LINES OF THE DAY

". . . But the past does not exist independently from the present. Indeed, the past is only past because there is a present, just as I can point to something over there only because I am here. But nothing is inherently over there or here. In that sense, the past has no content. The past -- or more accurately, pastness -- is a position. Thus, in no way can we identify the past as past." p. 15

". . . But we may want to keep in mind that deeds and words are not as distinguishable as often we presume. History does not belong only to its narrators, professional or amateur. While some of us debate what history is or was, others take it into their own hands." p. 153

Silencing the Past: Power and the Production of History (1995) by Michel-Rolph Trouillot

Tuesday, February 17, 2009

A Non-Royal Couple


A non-royal couple. Their hair styles can be seen almost exactly like in Yoruba scuptures (wood though -- West Africa did not possess the kind of stone for that kind of work) in certain periods, including today.

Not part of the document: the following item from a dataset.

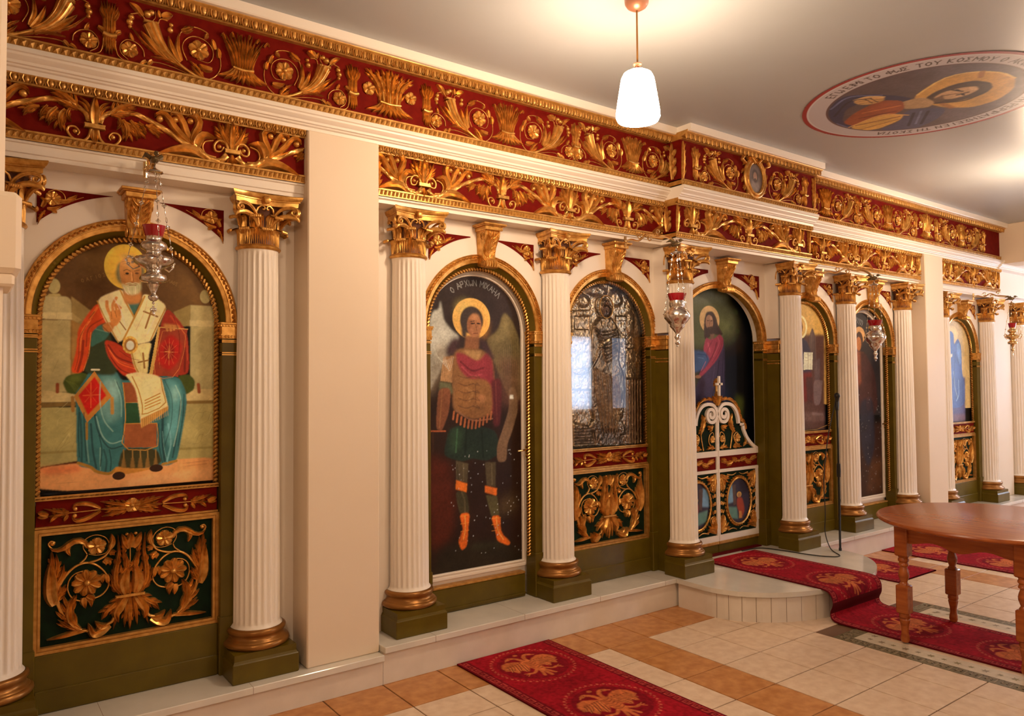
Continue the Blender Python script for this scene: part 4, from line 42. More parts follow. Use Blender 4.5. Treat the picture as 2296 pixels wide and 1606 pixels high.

Though I'm assuming that these are more like wigs or headdresses than actual hair. Again this is early in the Old Kingdom. But cosmetics and their palettes for crushing the minerals that made the cosmetics were already in use previous to the Pharoanic-Dynasty eras.
We only managed to do the Old Kingdom galleries before my back gave out. We'll go back again, soon, for the Middle Kingdom. It's so interesting to do this while re-reading Assmann. We noticed a hieroglyphic that we were convinced was a musical instrument, that might have been a distant forebear of the banjo. We lots of shots of it to ask an Egyptologist friend (specialty New Kingdom naval archeology) what the glyph meant. Imagine our sense of stupid when encountering a glossary of hieroglyphics, that far from having anything to do with music, the glyph meant "the heart and / or windpipe of a mammal." Our friend says she knew exactly which glyph we meant, before reading what the glossary told us. We knew she would.
These digital cameras are excellent tools for archives and museums. We can use them in the galleries that allow non-flash photography. They are successful for recording the explanatory, descriptive notes about the items. Tripods not necessary, generally, with these shake stablized features.
The overwhelming delivery of yesterday though was -- Vaquero in company with a friend who runs the media transfer lab at Columbia, who thinks Vaquero's God -- turned my out-of-print novels into Word dox! I'd lost any digital versions of them when my hard drive melted in New Orleans. One of them was on these huge old floppies, in Word Perfect, the others also on floppies that no computers have drives for now. He fed the pages of the books into the OCR platform scanner, then into pdfs. Then he turned the pdfs into Word dox, and cleaned up the mess that will come with scanning printed pages instead of a 'ribbon' text, particularly with hard returns, itals, periods and commas, missing pages and so on. He brought the books from the dead, which felt so appropriate to our current flow of thoughts around these old dead Egyptians. I was disappointed that the back wouldn't allow me to visit either the Costume Institute galleries or the Armor and Weapons galleries. I spent hours and hours in both of them, researching clothes and swords and early ballistic weapons for these three books. Our own early past as a married couple felt so close to us yesterday, that peculiar closeness we had then, how the creative work each of us did individually had fed the back and forth between us. The past -- as in New Orleans -- is always with us.